For the first couple hours, I didn't know how to go about dealing with the termination. Eventually, I sat down and contacted each of our players to let them know. Up to that point, I felt like I was on an island, that I had done a bad job somehow (despite a great review months earlier), and that his opinion was correct. When the players started to respond with shock and an outpouring of thanks and gratitude for the job I had done, I was able to unload a little of the embarrassment I felt in being let go. I began to think about what I could have done differently and what went wrong, and the more I thought about it, the more proud I was of the work I had done. I developed great relationships with our players, serving as a liaison between the head coach and the needs/wants of the players. I was able to broaden my skill with video editing and film breakdown. My ideas were welcome and useful during staff meetings, something for which I will forever be grateful to our head coach.

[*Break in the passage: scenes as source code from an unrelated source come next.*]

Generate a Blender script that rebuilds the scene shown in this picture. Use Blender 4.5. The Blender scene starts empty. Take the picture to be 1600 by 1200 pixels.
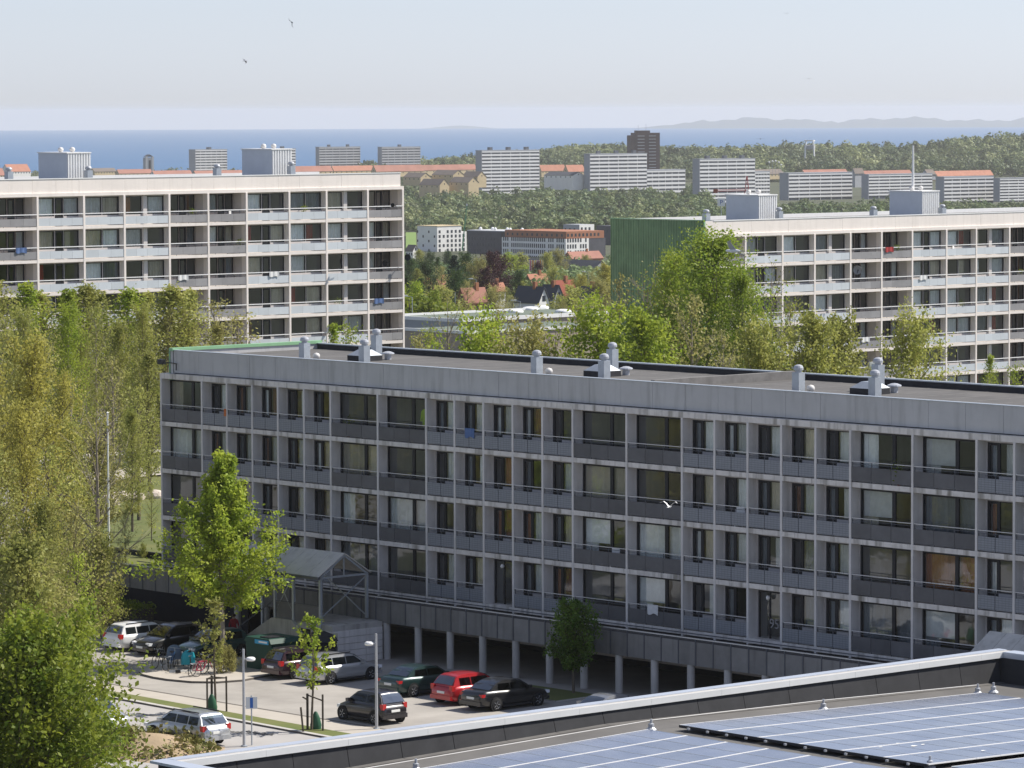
import bpy, bmesh, math, random
import numpy as np
from mathutils import Vector, Matrix

sc = bpy.context.scene
COL = sc.collection
rad = math.radians

# ------------------------------------------------------------------ camera, sky, sun, exposure
F, Y0, ROLL, H = 6440.0, 171.3, 0.004, 29.8          # focal length (photo px), eye-level row, roll, eye height above the car park
PITCH = math.atan((600 - Y0) / F)
fwd = Vector((0, math.cos(PITCH), -math.sin(PITCH)))
up0 = Vector((0, math.sin(PITCH), math.cos(PITCH)))
r0 = Vector((1, 0, 0))
right = r0 * math.cos(ROLL) - up0 * math.sin(ROLL)
up = r0 * math.sin(ROLL) + up0 * math.cos(ROLL)
EYE = Vector((0, 0, H))
cam = bpy.data.cameras.new('camera')
cam.sensor_width = 36
cam.lens = F / 1600 * 36
cam.clip_start = 1
cam.clip_end = 90000
co = bpy.data.objects.new('camera', cam)
COL.objects.link(co)
m = Matrix.Identity(4)
for i, a in enumerate((right, up, -fwd)):
    for k in range(3):
        m[k][i] = a[k]
m.translation = EYE
co.matrix_world = m
sc.camera = co

SUN_EL, SUN_AZ = 48.0, 74.0                            # azimuth clockwise from the view direction
world = bpy.data.worlds.new('World')
sc.world = world
world.use_nodes = True
wn = world.node_tree
sky = wn.nodes.new('ShaderNodeTexSky')
sky.sky_type = 'NISHITA'
sky.sun_disc = False
sky.sun_elevation = rad(SUN_EL)
sky.sun_rotation = rad(SUN_AZ)
sky.altitude = 60
sky.air_density = 1.0
sky.dust_density = 0.32
sky.ozone_density = 1.0
soft = wn.nodes.new('ShaderNodeHueSaturation')                 # hazy spring air: a paler sky
soft.inputs['Saturation'].default_value = 0.45
wn.links.new(sky.outputs[0], soft.inputs['Color'])
wbal = wn.nodes.new('ShaderNodeMix'); wbal.data_type = 'RGBA'; wbal.blend_type = 'MULTIPLY'; wbal.inputs[0].default_value = 1
wbal.inputs[7].default_value = (0.90, 0.99, 1.235, 1)              # the camera's white balance
wn.links.new(soft.outputs[0], wbal.inputs[6])
wn.links.new(wbal.outputs[2], wn.nodes['Background'].inputs[0])
wn.nodes['Background'].inputs[1].default_value = 0.086
sun = bpy.data.lights.new('sun', 'SUN')
sun.energy = 5.0
sun.angle = rad(0.5)
sun.color = (1.0, 0.95, 0.87)
so = bpy.data.objects.new('sun', sun)
COL.objects.link(so)
tosun = Vector((math.cos(rad(SUN_EL)) * math.sin(rad(SUN_AZ)), math.cos(rad(SUN_EL)) * math.cos(rad(SUN_AZ)), math.sin(rad(SUN_EL))))
so.rotation_euler = tosun.to_track_quat('Z', 'Y').to_euler()
sc.view_settings.view_transform = 'Standard'
sc.view_settings.look = 'None'
sc.view_settings.gamma = 1
sc.view_settings.exposure = 0.44
sc.view_settings.use_curve_mapping = False
sc.render.engine = 'CYCLES'
cy = sc.cycles
cy.max_bounces = 6
cy.diffuse_bounces = 3
cy.glossy_bounces = 3
cy.transmission_bounces = 4
cy.transparent_max_bounces = 16
cy.volume_bounces = 1
cy.use_denoising = True
cy.sample_clamp_indirect = 4
try:
    cy.use_adaptive_sampling = False
except Exception:
    pass

# ------------------------------------------------------------------ helpers: from the survey of the photograph to places
def ray(x, y):
    return fwd * F + right * (x - 800) + up * (600 - y)

def at(x, y, Y):                                        # a point at forward distance Y
    r = ray(x, y)
    return EYE + r * (Y / r.y)

def G(x, y, z=0.0):                                     # a point at height z
    r = ray(x, y)
    return EYE + r * ((z - H) / r.z)

# ------------------------------------------------------------------ materials
MATS = {}
def _new(name):
    mt = bpy.data.materials.new(name)
    mt.use_nodes = True
    nt = mt.node_tree
    return mt, nt, nt.nodes['Principled BSDF']

def mat(name, col, rough=0.75, var=0.12, scale=1.5, metallic=0.0, spec=0.3, streak=0.0, bump=0.0, bscale=20.0, coat=0.0, rnd=0.0, col2=None):
    mt, nt, b = _new(name)
    N, L = nt.nodes, nt.links
    c1 = col2 if col2 else tuple(max(0, c * (1 - var)) for c in col)
    c2 = col if col2 else tuple(min(1, c * (1 + var)) for c in col)
    b.inputs['Roughness'].default_value = rough
    b.inputs['Metallic'].default_value = metallic
    b.inputs['Specular IOR Level'].default_value = spec
    b.inputs['Coat Weight'].default_value = coat
    g = N.new('ShaderNodeNewGeometry')
    if var > 0 or col2:
        nz = N.new('ShaderNodeTexNoise')
        nz.inputs['Scale'].default_value = scale
        nz.inputs['Detail'].default_value = 6
        nz.inputs['Roughness'].default_value = 0.65
        L.new(g.outputs['Position'], nz.inputs['Vector'])
        rp = N.new('ShaderNodeMapRange')
        rp.inputs['From Min'].default_value = 0.3
        rp.inputs['From Max'].default_value = 0.7
        L.new(nz.outputs[0], rp.inputs[0])
        mx = N.new('ShaderNodeMix'); mx.data_type = 'RGBA'
        mx.inputs[6].default_value = (*c1, 1); mx.inputs[7].default_value = (*c2, 1)
        L.new(rp.outputs[0], mx.inputs[0])
        out = mx.outputs[2]
        if streak > 0:
            mp = N.new('ShaderNodeMapping')
            mp.inputs['Scale'].default_value = (2.6, 2.6, 0.25)
            L.new(g.outputs['Position'], mp.inputs[0])
            n2 = N.new('ShaderNodeTexNoise'); n2.inputs['Scale'].default_value = 1.0; n2.inputs['Detail'].default_value = 5
            L.new(mp.outputs[0], n2.inputs['Vector'])
            r2 = N.new('ShaderNodeMapRange')
            r2.inputs['From Min'].default_value = 0.5; r2.inputs['From Max'].default_value = 0.75
            r2.inputs['To Max'].default_value = streak
            L.new(n2.outputs[0], r2.inputs[0])
            m2 = N.new('ShaderNodeMix'); m2.data_type = 'RGBA'
            L.new(r2.outputs[0], m2.inputs[0]); L.new(out, m2.inputs[6])
            m2.inputs[7].default_value = (col[0] * .3, col[1] * .29, col[2] * .26, 1)
            out = m2.outputs[2]
        if rnd > 0:
            oi = N.new('ShaderNodeObjectInfo')
            hs = N.new('ShaderNodeHueSaturation')
            r3 = N.new('ShaderNodeMapRange')
            r3.inputs['To Min'].default_value = 1 - rnd; r3.inputs['To Max'].default_value = 1 + rnd
            L.new(oi.outputs['Random'], r3.inputs[0]); L.new(r3.outputs[0], hs.inputs['Value']); L.new(out, hs.inputs['Color'])
            out = hs.outputs[0]
        L.new(out, b.inputs['Base Color'])
    else:
        b.inputs['Base Color'].default_value = (*col, 1)
    if bump > 0:
        n3 = N.new('ShaderNodeTexNoise'); n3.inputs['Scale'].default_value = bscale; n3.inputs['Detail'].default_value = 3
        L.new(g.outputs['Position'], n3.inputs['Vector'])
        bp = N.new('ShaderNodeBump'); bp.inputs['Strength'].default_value = bump; bp.inputs['Distance'].default_value = 0.05
        L.new(n3.outputs[0], bp.inputs['Height']); L.new(bp.outputs[0], b.inputs['Normal'])
    MATS[name] = mt
    return mt

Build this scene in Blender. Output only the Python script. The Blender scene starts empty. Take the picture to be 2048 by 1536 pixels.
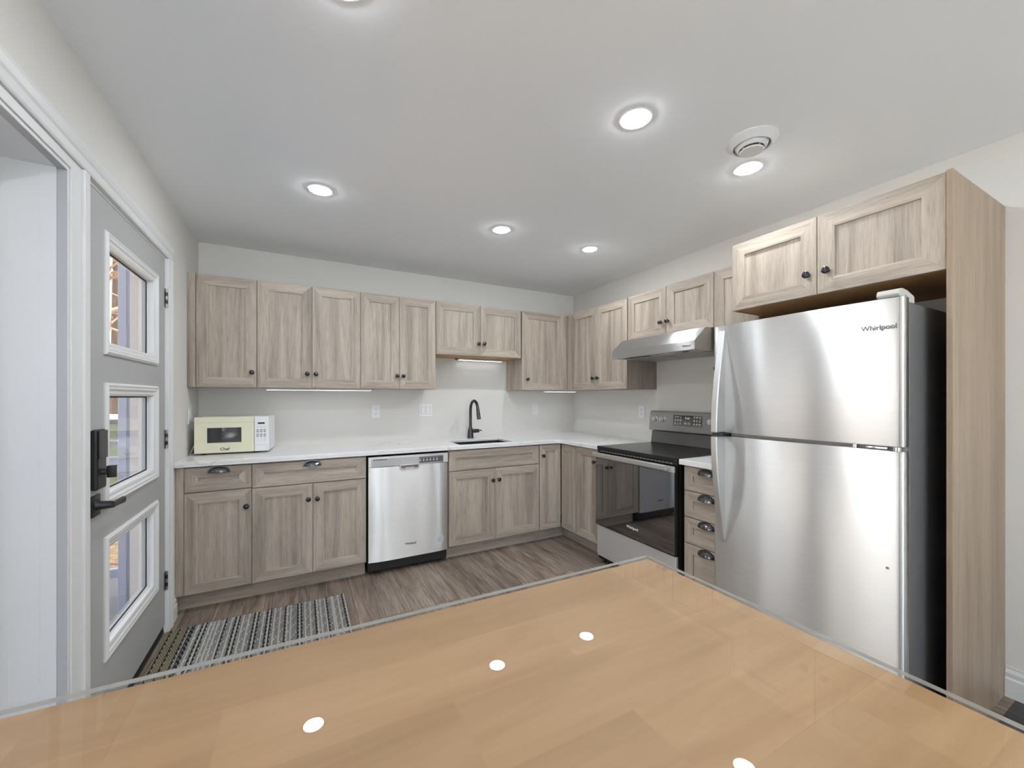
import bpy, bmesh, math, random
from mathutils import Vector, Matrix
random.seed(7)
S = bpy.context.scene
C = S.collection
PI = math.pi

# ------------------------------------------------------------------ camera
CAM_Z = 1.303
cam_d = bpy.data.cameras.new('camera')
cam = bpy.data.objects.new('camera', cam_d)
C.objects.link(cam)
cam.location = (0, 0, CAM_Z)
cam.rotation_euler = (PI / 2, 0, -0.488578)
cam_d.sensor_width = 36.0
cam_d.sensor_fit = 'HORIZONTAL'
cam_d.lens = 36.0 * 799.11 / 2048
cam_d.shift_y = (793.825 - 768) / 2048
cam_d.clip_start = 0.02
cam_d.clip_end = 200
S.camera = cam

# ------------------------------------------------------------------ exposure, world
S.view_settings.view_transform = 'Standard'
S.view_settings.look = 'None'
S.view_settings.gamma = 1
S.view_settings.use_curve_mapping = False
S.view_settings.exposure = 0.84
S.cycles.max_bounces = 10
S.cycles.diffuse_bounces = 6
S.cycles.glossy_bounces = 5
S.cycles.transparent_max_bounces = 12
S.cycles.sample_clamp_indirect = 6.0
S.cycles.use_denoising = True

SKY_STRENGTH = 3.0
SUN_ENERGY = 50.0
LAMP_EMISSION = 150.0
BAR_EMISSION = 2.5

w = bpy.data.worlds.new('sky')
S.world = w
w.use_nodes = True
nt = w.node_tree
for n in list(nt.nodes):
    nt.nodes.remove(n)
wo = nt.nodes.new('ShaderNodeOutputWorld')
bg = nt.nodes.new('ShaderNodeBackground')
bg.inputs['Strength'].default_value = SKY_STRENGTH
tc = nt.nodes.new('ShaderNodeTexCoord')
cl = nt.nodes.new('ShaderNodeTexNoise')
cl.inputs['Scale'].default_value = 3.5
cl.inputs['Detail'].default_value = 5
rp = nt.nodes.new('ShaderNodeValToRGB')
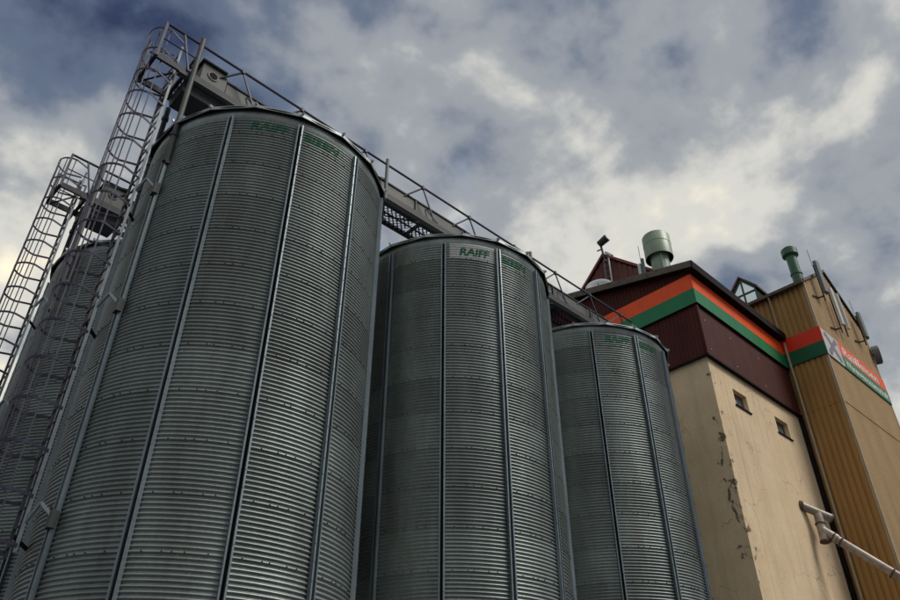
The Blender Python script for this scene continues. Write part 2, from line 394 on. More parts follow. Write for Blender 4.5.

I was able to tell the athletic department staff in the next few weeks that I had been let go, and each of them expressed similar shock in my termination. Their shock, in a weird way, put me at ease. They each went out of their way to let me know they appreciated my work and the relationships we had built in the last 2 years. I will always be thankful to those people who helped me get through the last 2 weeks I had to work there with some dignity.
My main goals in the coming weeks (besides finding a JOB!) will be to take a step back, evaluate where I need work, identify someone or some group that does that skill well and try to learn from them.
Above that though, I need to find some time for myself to do some things outside of basketball. I will go to some concerts, travel a bit, meet up with family and friends and gain back a sense of identity outside of my career. Losing yourself in your work, while a desirable trait among employers, has a tendency to wear down your body and mind without a balance when the work is done. And so, with regards to Radford University, my work is done. I will find somewhere I can flourish in and out of the office, apply what I have learned and attack with a renewed sense of self and an ever-present love of the game and those whom I get to work with.
I look forward to the next challenge. Do not feel sorry for me or apologize that it happened, I'm happy with and proud of the work I did at Radford! At the end of the day, I can hang my hat on the fact that I worked hard and improved the lives of those around me, while enjoying a great amount of success.
So now it is time for ME to let go of Radford. Move on and enjoy the rest of my career and my life in general. As always I am thankful to the family and friends who have helped in supporting me along the journey, and I am excited to see what city (or country) I will end up in next!!